Can we just take a moment and discuss how much motherhood sucks sometimes? Today was a colossally awful day. Like on a scale from 1 to 10, with 1 being fantastic and 10 being the pits, today was like a 15. No joke. It was just one frustration after another. I can't speak for the rest of mother-kind out there, but days like this leave me drained and exhausted in every way possible. What made today a 15? Let's review, shall we:
My day started off normally and without incident-got the boy up, fed and out the door for school on time, got the little lady up and fed, normal morning-time stuff at our house. Around 10, as I was running my 3-year-old through the bath, because, hey, wearing our cereal is so much more fun that actually eating it, I missed a call from my son's school. I listened to the message and I swear all of the blood left my face when I heard the words, "Mrs. Blahblah, this is Principal What's-her-face. There was a rather seriously incident with your son and he's now in my office. Please call me back as soon as you're able." Panicked, I immediately called the school and was put through to the principal, who then put my cherub-faced darling on the phone to tell me what he had done to land him in such hot water. Now, for the sake of his dignity later in life (stuff lives forever on the internet, amiright?), I will forgo all of the details of his crime, but suffice it to say, it was one of those "You did WHAT?!?!" moments, logged into the book of "Things I Ever Thought I'd Hear Myself Say."
Fast forward a bit to dinnertime, which as all of us mamas know, is second only to bedtime in terms of suckiness. The endless mantra of "eat your food" while your kid sits there and comes up with every delay tactic known to man, even though what you've made is their favorite thing in the whole wide world. Tonight was one of those nights. The 3-year-old has developed this lovely (and by lovely, I mean annoying as you-know-what) habit where she "chews" (it's in quotes because there is no chewing going on whatsoever, it just sits in her mouth) one bite for like 20 minutes. Well, tonight it was more like 40. For one piece of broccoli. Which she does like. Which she then gagged herself on, causing about half of her dinner to come up all over her fresh, clean PJ's and hair. Guess who had two baths today?
Add to that the whining that ensued from the boy once we got home because he lost tv and toys for the rest of the day due to his choices at school and that, my friends, is why both of my kids were in bed by 7:30 tonight.

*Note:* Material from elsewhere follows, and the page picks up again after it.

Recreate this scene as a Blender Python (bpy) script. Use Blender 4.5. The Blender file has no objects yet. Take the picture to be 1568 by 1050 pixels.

Now, don't get me wrong. I love me kids. And I mean that, no sarcasm at all. They are the best things in my life in addition to my wonderful husband. I love being a mom and more importantly, I love being their mom. I wouldn't go back on that decision ever. And I really do love being able to stay home and raise them. I know so many women who want to be able to stay home with their kids can't and I know that I am blessed to be able to do so. I'm not trying to complain and say that my kids are awful and that my life sucks because I'm a mom. Because it doesn't. And I know it doesn't. There are just those days where by bedtime, you just sit and think, What the heck, universe?!?! And it's also nice to be able to vent a little about those awful days. Motherhood is the best and hardest job I have ever had. Being a mom is tough. There's a lot no one warns you about and there's days like this where all I want to do right now is eat my weight in ice cream, which, let's face it, would not be the best of choices. But I also know I'm not alone in feeling like this. I know there are so many other moms out there who have monumentally awful days like I just had. And there are some moms who have even worse days than the one I just lived through. Know that you're not alone!
Have you had a monumentally bad day lately?